Sterling Holds Firm Amid Iran Talks Uncertainty and Volatile Oil Prices
Market Overview and Sterling Performance
By Samuel Indyk
LONDON, June 1 (Reuters) - The British pound was little changed against the dollar on Monday, remaining within its recent narrow range as investors awaited progress on peace talks between the U.S. and Iran.
Geopolitical Tensions and Oil Market Impact
Negotiators from the U.S. and Iran are still working on a deal, but fresh attacks in the Gulf have challenged optimism about the reopening of the Strait of Hormuz, the key oil and gas artery that has been closed to most maritime traffic since the start of the war in February.
Oil Price Volatility
Oil futures jumped on Monday but fell almost 20% last month, the biggest monthly drop since March 2020.
Britain's Energy Exposure
Britain's reliance on energy imports leaves it more exposed than the U.S. to higher fuel costs. While oil prices have fallen in recent weeks, they remain 30% higher than before the war.
Sterling's Recent Performance
On Monday, the pound was broadly flat against the dollar at $1.3460. Against the euro it was up 0.1% at 86.56 pence.
Expert Commentary
"The pound has been quite resilient during the war," said Tommy von Brömsen, FX strategist at Handelsbanken.
"What has supported the pound is the level of interest rates.
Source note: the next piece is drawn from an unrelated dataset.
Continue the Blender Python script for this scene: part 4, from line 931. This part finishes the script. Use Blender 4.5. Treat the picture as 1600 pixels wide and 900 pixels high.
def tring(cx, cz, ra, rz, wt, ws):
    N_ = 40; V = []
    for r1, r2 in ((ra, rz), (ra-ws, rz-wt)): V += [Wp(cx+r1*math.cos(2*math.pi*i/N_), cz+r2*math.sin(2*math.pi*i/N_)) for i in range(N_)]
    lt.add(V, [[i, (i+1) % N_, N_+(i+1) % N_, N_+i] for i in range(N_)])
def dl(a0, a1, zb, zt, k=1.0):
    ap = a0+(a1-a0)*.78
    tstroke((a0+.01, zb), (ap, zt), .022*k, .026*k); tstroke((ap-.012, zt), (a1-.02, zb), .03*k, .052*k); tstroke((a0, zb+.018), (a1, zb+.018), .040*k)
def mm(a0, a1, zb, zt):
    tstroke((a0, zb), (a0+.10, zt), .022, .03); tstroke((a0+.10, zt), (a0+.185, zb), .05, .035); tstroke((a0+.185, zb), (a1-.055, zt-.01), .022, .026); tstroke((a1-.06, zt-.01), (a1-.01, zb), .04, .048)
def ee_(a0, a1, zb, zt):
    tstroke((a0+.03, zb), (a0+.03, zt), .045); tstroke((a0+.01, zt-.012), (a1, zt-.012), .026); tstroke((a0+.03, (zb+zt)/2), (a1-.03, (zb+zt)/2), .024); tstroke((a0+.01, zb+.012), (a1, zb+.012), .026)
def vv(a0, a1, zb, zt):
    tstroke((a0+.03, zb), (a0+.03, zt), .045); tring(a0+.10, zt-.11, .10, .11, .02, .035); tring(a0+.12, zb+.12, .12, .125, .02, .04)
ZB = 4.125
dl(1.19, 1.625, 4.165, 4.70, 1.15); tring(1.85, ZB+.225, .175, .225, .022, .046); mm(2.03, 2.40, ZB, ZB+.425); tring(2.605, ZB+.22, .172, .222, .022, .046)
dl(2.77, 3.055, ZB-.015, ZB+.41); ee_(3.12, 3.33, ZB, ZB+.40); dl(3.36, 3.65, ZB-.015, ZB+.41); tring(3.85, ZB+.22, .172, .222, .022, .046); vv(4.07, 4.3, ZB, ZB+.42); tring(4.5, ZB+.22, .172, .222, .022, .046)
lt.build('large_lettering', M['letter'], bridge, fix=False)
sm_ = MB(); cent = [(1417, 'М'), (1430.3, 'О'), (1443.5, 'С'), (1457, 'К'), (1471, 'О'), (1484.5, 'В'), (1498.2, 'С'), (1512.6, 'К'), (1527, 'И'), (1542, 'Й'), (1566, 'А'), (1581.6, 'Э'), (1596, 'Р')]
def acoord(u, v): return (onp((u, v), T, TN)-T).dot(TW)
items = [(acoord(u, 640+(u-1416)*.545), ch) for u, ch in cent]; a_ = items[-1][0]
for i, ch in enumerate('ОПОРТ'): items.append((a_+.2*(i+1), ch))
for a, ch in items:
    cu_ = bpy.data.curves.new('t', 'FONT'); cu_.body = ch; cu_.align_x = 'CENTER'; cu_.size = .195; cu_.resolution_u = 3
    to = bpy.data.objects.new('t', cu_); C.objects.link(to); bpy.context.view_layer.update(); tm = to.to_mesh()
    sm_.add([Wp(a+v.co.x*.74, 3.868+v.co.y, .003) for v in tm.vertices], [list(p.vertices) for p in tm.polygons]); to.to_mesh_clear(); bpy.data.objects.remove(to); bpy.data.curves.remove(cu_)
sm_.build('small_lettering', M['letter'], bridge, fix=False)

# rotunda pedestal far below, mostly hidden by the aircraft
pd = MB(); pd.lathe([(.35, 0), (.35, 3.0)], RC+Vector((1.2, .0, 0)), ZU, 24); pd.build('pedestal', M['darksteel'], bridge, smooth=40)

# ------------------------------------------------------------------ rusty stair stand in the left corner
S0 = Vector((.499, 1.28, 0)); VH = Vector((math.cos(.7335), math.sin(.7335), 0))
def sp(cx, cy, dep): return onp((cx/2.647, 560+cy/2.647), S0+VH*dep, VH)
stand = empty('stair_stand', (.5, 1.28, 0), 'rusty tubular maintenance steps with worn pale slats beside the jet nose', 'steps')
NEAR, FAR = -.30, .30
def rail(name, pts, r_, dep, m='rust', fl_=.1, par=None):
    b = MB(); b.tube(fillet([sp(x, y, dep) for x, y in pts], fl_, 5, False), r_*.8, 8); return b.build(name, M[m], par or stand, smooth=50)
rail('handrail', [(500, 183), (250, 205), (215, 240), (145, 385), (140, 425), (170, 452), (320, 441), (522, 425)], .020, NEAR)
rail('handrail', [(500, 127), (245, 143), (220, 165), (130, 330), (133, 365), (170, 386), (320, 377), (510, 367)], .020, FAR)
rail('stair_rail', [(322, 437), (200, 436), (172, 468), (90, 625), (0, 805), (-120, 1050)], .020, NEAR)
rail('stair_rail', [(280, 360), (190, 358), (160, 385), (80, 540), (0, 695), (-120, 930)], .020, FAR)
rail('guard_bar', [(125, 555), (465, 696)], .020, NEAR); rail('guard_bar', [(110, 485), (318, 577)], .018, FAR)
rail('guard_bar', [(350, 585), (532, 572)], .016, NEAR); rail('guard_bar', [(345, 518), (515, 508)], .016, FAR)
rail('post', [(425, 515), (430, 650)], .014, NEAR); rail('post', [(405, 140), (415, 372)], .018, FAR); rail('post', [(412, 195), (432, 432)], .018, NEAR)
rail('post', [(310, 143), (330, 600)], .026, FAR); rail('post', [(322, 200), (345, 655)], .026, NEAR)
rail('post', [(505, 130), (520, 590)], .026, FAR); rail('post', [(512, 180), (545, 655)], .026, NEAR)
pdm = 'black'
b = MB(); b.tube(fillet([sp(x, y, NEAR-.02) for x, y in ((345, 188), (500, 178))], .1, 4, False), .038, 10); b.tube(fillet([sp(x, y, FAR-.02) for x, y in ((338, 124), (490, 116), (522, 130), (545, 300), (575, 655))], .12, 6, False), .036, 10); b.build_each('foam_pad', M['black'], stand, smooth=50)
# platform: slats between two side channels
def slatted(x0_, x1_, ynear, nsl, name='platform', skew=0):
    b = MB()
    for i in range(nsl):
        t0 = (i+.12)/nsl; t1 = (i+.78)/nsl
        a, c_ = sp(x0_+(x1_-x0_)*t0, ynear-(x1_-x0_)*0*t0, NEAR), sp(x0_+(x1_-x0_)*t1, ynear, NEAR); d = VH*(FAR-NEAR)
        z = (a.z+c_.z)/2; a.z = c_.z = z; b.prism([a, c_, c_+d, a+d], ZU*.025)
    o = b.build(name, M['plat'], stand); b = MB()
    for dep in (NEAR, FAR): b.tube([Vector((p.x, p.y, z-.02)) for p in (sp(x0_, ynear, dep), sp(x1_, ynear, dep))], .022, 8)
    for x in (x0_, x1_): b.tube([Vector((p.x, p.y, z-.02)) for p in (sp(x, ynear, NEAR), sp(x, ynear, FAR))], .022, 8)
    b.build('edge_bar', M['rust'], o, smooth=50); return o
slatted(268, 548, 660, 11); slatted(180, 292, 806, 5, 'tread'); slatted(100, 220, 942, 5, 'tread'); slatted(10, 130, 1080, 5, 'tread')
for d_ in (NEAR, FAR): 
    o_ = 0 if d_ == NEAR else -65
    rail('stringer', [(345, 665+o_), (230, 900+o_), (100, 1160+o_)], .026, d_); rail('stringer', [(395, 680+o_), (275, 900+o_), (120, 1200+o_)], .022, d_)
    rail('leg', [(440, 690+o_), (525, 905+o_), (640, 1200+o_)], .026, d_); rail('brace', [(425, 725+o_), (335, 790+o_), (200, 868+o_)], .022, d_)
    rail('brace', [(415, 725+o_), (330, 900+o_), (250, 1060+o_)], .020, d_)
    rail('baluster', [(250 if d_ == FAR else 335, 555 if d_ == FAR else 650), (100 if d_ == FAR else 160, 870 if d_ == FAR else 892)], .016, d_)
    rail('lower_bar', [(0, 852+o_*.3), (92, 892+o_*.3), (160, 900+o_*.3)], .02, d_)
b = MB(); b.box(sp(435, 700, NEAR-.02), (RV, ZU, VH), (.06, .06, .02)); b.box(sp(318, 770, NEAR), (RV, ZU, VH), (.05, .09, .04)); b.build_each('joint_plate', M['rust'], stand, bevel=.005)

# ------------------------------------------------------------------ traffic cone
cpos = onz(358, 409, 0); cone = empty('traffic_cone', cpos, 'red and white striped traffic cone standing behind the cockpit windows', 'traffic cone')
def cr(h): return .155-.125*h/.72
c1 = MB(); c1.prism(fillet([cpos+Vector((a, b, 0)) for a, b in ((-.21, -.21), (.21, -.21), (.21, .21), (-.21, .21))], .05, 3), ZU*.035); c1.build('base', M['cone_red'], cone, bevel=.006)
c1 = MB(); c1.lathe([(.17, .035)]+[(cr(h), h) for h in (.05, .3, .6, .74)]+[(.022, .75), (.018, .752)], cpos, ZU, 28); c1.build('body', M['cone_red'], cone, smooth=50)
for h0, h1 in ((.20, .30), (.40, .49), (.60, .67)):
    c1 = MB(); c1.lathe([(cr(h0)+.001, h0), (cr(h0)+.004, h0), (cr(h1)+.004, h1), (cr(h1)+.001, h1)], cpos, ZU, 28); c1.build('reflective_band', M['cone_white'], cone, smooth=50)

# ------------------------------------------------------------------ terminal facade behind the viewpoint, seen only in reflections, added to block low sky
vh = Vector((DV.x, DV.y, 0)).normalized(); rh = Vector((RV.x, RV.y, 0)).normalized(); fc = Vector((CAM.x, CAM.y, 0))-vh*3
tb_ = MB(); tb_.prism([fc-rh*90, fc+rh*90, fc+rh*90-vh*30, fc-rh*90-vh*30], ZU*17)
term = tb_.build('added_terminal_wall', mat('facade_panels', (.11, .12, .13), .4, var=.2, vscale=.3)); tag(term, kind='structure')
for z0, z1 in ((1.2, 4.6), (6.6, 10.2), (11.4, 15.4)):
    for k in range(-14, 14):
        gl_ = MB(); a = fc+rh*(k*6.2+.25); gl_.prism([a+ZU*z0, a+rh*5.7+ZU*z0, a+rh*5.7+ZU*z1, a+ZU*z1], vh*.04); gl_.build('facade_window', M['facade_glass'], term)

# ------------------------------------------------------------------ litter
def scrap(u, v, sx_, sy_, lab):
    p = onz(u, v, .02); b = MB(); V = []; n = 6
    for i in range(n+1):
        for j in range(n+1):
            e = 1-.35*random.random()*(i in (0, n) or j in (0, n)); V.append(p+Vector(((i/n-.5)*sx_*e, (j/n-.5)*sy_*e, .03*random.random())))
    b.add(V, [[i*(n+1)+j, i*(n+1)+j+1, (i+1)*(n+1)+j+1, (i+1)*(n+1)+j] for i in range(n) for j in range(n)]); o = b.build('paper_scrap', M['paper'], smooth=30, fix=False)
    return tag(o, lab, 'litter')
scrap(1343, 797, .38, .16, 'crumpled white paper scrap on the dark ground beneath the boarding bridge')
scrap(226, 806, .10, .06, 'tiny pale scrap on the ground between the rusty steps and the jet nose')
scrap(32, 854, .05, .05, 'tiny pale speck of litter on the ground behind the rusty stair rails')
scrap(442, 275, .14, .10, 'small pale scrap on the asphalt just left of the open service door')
Britain has a higher interest rate than most other countries."
Bank of England Policy Outlook
Interest Rate Expectations
Prior to the war, the Bank of England had been expected to lower interest rates twice this year but markets quickly moved to price in rate hikes as investors believed that the BoE would need to take action to combat energy-driven inflation.
Market Pricing for Rate Hikes
Markets are now pricing in about 35 basis points of monetary policy tightening this year, implying one quarter-point hike and around a 40% chance of a second.
Governor's Comments
On Friday, BoE Governor Andrew Bailey said that allowing inflation to run above the central bank's 2% target was justified, signalling there was no need to move quickly with interest rate hikes.